We have to break with the false “polarization” between the traditional Right and the Lugo administration. This belief is not only false but is being pushed by the bourgeois press. The mass media labels Lugo a Marxist and say he wants to “impose” class struggle.    

The vicious attacks from the traditional Right contribute to the impression that the Lugo administration is “Leftist”. It is true and normal that there are real conflicts and intense clashes. However, strategically, both blocks have the same foundation: to maintain capitalist exploitation and the submission of the country to imperialism by defeating social movements. The fight is to see who will control the state means … and from power, control business.    

Either the government or the Right – that is a false choice. Revolutionary socialists and honest activists in the social movement should not fall into this trap.    

It is up to the working masses of the city and of the countryside to open a path towards the construction of a Left alternative to Lugo – a third political space opposed to the traditional Right and to the Lugo administration.    

For the IWL-FI and the PT of Paraguay, this is an urgent and necessary task and we offer ourselves as a political tool in this service.  

______________________________________________________  

The Paraguayan Trade Union Movement Is Getting Back On Its Feet    

In the last few months, we have witnessed a series of trade union struggles, demonstrations and strikes of varying magnitudes and outcomes.    

Last 17th June, the Trade Union Coordination Board (MCS), in united action with other union sectors, led a march of 8,000 civil servants demanding respect for the acquired right to a 6 hour work day in the public sector. Today the working class is giving signs of promising revival of activism. A march and rally like this have not been seen for ten years now. These are signs of a slow but consistent process of revival of the union movement.    

The current leaders of the traditional centrals have abandoned all the principles of classist unionism and have become the main supports of the Lugo-PLRA administration. That is why it is imperative to renew the union leadership. That is why the emergence and the consolidation of the MCS is such an important factor.   The struggles are emerging under very harsh conditions and the outcomes combine achievements, advances, together with blows and retreats because of the combined attacks we are suffering.

  _______________________________________________________  

A Step Forward In The Reorganization: A New Central    

The process opened by the Board of Trade Union Coordination – due to the needs of the class as a whole – a process leading to the establishment of a Central that will have to bring together workers of the public and the private sectors. Furthermore, the proposal includes organizations of peasants, indigenous peoples and neighborhood organizations.    

To face the current and the future struggles what we need is a superior form of organization that would centralize organization and struggles in order to improve the conditions of struggle and increase the probabilities of success. This process should be built on the principles of Solidarity, Class Independence, Union Autonomy, Proletarian Democracy and Proletarian Internationalism.    

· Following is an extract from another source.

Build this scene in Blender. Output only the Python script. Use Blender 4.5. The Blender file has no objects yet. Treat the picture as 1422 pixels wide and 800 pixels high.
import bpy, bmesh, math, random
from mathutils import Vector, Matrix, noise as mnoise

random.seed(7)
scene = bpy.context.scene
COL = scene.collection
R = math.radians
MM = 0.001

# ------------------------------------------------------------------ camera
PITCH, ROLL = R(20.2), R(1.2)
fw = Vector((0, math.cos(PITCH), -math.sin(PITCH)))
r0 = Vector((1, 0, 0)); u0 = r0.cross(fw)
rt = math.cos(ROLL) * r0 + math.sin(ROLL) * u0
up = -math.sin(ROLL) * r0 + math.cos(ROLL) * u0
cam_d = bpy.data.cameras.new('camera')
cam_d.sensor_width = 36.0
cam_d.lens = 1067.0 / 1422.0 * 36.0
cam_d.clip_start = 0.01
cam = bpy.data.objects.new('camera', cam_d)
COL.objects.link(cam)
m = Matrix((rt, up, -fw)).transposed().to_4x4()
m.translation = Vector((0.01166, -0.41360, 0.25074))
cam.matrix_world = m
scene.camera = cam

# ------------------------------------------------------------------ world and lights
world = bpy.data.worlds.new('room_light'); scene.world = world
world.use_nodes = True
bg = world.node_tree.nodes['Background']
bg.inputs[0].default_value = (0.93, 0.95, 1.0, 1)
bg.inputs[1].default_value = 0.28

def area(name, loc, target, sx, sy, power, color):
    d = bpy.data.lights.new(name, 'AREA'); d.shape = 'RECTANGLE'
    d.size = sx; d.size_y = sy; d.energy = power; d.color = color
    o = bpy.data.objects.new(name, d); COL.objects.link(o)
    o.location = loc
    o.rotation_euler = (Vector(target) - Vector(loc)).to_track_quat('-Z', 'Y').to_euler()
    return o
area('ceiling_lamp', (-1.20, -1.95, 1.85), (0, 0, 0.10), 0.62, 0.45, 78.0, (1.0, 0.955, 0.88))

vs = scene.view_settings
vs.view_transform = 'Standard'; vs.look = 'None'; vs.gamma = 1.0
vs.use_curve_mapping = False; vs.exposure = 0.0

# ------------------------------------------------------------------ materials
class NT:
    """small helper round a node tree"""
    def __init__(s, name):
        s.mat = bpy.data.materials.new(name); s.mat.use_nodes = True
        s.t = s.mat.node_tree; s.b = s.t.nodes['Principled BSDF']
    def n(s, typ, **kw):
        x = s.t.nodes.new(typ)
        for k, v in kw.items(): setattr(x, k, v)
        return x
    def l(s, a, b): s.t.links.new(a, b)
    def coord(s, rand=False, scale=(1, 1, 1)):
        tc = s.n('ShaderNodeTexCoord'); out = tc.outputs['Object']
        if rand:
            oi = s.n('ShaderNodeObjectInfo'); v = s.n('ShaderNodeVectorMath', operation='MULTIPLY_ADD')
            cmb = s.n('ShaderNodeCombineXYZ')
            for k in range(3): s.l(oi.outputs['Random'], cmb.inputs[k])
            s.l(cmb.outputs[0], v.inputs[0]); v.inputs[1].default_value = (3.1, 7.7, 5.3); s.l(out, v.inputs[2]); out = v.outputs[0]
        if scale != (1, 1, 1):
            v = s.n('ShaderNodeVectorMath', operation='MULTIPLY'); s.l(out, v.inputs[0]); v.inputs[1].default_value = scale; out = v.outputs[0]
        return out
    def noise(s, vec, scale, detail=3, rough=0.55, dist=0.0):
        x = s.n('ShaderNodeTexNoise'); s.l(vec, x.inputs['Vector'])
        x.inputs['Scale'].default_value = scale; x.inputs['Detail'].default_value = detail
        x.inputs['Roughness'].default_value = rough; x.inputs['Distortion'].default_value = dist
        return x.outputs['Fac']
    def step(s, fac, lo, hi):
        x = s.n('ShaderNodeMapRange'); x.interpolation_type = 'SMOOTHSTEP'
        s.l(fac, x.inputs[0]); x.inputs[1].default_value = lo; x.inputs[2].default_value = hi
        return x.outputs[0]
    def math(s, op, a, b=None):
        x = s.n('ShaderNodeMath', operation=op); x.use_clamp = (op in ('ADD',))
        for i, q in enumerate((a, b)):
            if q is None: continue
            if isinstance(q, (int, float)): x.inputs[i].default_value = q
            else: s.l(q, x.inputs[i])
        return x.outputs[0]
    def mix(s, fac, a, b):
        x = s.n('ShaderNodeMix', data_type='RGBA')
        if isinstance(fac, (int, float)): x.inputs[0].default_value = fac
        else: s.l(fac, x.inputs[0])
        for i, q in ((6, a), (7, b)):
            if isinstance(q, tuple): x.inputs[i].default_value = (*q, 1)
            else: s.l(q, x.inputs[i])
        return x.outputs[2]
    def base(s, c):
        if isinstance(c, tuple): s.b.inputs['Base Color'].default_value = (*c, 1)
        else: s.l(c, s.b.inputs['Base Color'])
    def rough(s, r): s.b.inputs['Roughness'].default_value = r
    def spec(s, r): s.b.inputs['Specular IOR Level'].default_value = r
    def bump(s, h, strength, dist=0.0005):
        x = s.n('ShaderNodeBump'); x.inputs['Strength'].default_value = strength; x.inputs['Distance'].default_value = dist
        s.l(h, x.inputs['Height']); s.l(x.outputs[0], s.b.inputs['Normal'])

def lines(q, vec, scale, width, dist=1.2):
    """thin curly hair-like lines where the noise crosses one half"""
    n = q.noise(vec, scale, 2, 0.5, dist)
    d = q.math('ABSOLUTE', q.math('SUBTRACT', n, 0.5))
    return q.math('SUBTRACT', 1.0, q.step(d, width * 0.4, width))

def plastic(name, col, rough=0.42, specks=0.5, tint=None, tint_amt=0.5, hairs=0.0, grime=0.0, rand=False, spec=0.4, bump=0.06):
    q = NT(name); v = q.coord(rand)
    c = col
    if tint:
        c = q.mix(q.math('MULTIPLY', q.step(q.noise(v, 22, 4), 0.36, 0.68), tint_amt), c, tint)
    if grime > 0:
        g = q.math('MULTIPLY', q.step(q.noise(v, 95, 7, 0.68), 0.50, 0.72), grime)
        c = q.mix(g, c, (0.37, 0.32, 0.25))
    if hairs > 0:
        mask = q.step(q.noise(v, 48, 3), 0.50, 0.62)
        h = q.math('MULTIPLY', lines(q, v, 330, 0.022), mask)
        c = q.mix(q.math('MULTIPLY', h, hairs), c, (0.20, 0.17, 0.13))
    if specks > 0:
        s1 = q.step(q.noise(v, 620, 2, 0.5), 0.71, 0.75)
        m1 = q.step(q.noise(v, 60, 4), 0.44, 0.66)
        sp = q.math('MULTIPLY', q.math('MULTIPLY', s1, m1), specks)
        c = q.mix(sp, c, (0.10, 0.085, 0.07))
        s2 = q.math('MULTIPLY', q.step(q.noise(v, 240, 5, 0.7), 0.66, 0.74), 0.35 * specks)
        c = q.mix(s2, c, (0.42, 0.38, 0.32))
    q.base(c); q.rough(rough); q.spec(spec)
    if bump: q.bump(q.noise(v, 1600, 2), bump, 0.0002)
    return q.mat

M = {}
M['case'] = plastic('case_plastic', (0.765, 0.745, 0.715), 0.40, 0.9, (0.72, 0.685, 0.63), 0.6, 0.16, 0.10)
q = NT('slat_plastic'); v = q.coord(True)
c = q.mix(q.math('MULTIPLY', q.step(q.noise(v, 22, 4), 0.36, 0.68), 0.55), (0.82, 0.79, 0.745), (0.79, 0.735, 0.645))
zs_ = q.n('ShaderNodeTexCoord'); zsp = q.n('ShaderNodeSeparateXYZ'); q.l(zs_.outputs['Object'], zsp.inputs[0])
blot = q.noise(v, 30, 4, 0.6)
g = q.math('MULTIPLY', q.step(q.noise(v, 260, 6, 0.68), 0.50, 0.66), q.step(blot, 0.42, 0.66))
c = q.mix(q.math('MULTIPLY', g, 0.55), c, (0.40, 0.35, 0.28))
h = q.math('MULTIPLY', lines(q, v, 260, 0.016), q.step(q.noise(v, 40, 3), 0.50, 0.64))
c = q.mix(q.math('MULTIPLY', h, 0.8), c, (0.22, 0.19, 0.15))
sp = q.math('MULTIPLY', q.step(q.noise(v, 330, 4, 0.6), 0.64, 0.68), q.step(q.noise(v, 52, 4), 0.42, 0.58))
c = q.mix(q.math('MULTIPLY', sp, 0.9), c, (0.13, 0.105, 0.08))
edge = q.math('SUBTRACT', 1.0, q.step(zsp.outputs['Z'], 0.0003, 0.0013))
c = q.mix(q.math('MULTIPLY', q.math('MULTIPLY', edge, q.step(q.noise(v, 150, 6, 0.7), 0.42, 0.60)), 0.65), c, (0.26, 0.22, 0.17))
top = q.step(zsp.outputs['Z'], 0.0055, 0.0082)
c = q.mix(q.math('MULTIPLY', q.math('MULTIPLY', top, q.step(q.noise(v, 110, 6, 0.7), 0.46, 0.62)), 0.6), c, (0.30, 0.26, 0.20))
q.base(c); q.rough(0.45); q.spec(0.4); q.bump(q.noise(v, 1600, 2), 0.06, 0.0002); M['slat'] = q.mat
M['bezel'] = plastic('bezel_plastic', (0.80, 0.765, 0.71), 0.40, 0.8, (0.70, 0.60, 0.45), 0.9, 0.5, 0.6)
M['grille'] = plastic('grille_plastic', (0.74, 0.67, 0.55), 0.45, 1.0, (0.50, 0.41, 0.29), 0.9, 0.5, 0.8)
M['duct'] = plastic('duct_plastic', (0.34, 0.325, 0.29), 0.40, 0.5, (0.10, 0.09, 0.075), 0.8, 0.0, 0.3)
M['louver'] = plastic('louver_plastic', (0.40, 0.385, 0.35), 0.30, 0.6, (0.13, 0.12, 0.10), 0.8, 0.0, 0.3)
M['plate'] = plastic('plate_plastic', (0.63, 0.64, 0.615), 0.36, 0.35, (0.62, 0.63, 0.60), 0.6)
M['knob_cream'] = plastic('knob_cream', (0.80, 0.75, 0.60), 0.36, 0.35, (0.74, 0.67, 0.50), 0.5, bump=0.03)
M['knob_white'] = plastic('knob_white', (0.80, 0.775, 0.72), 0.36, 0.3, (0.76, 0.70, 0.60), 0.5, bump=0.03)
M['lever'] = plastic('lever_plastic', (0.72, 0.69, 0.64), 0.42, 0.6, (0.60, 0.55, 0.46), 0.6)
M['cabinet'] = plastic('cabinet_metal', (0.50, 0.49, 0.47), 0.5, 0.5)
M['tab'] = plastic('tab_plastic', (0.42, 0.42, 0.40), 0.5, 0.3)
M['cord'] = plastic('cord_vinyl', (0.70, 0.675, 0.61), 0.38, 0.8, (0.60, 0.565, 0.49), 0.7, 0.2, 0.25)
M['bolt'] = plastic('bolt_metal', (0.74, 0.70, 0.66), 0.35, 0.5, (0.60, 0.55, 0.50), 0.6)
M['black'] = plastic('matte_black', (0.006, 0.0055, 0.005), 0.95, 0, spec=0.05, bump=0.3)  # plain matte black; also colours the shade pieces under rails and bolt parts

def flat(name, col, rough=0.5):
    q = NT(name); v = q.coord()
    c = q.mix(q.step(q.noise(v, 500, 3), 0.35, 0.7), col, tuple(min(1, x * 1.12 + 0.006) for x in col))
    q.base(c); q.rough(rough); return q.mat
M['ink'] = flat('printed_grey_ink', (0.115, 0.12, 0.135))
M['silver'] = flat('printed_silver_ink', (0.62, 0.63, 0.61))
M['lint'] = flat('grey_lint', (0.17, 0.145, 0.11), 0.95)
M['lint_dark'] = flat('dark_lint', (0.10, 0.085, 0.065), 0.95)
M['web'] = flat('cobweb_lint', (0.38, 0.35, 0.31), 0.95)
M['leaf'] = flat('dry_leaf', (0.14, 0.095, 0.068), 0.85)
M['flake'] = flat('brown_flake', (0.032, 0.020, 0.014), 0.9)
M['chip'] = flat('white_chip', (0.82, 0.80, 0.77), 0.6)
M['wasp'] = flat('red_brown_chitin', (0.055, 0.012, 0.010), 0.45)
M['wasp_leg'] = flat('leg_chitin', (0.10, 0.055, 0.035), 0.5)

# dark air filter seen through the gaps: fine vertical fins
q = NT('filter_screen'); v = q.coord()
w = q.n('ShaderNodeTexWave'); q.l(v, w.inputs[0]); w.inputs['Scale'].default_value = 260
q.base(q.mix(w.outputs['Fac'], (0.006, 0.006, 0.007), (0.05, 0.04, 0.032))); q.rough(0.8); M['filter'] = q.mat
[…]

The PT and the IWL-FI commit all our militant effort to support this process for we are convinced that it means a decisive step forward  in the struggle for the social, economic and political interests of the working class in Paraguay.

_________________________________________________________________________________  

[1] The Colorado Party is the main bourgeois party in Paraguay. They governed the country for 61 years, including the 35 years of the bloodthirsty dictatorship led by Alfredo Stroessner (1954-1989).   

[2] According to the MCM, at the time of taking over, Fernando Lugo had 93% popular support; this has not even been achieved by the government that came after the fall of the dictatorship in 1989.   

[3] During his electoral campaign, Lugo centered his criticism mainly on the leadership of the Colorado Party, the “Mafio gang” that, in his opinion, had seized and distorted the aims of that party.   

[4] An expression in Guarani meaning “the opening in the poncho” – Paraguay is a bilingual country. Most people speak Spanish, like the inhabitants of most Latin American countries and Guarani, the language of the Indigenous population who still live in that region.   

[5] Authentic Liberal Radical Party; together with the Colorado Party, it is the bourgeois party with the most influence as well as the most conservative and reactionary.    

[6] Referring to Nicanor Duarte Frutos, the last Colorado president (2003-2998) before the victory of Lugo-PLRA.    

[7] After the international economic crisis broke out, Lugo and his economic team presented an “anti-crisis plan”, which includes the privatization of all international airports and the main motorways of the country.    

[8] Communist Party of Brazil.    

[9] The Itaipu treaty led to the construction of the dam bearing the same name, in its day, the greatest in the world. This Treaty, signed up by those who, in 1973, were the dictators of Paraguay and Brazil , compels Paraguay to sell the surplus production of electric energy this country is entitled to (50%) only to Brazil and at cost price.  

[10] Gustavo Codas is the social democratic leader who lived for nearly 39 years in Brazil and was one of Lula’s top advisers inside the Brazilian PT. That is why Lula actually has two directors in Itaipu.    

[11] The PT candidate was Julio López, a leader of his trade union and of the Party. There were 273 other candidatures of workers, peasants and popular sectors.    

[12] Guasu stands for big in Guarani so this would be like Ample Front; it is a grouping of “socialist” social democratic and even bourgeois together with social leaders. They call themselves Lugoists.     

[13] In accordance with this law, any action that “coerces” may be characterized by a judge as “terrorist activity”, the punishment for which may go as far as 30 years in jail.  

[14] It is a sector led by the former general Lino Cesar Oviedo, a coup-making military man responsible for the murder of six young people during the events of the “Paraguayan March” in 1999. Oviedo is the Paraguayan Pinochet.    

[15] Political judgment is regarded as a political coup to remove the president within the “legal and institutional” framework. The traditional Right uses this expression constantly to put pressure on the government. The PT takes a position that is against the political judgment for Lugo.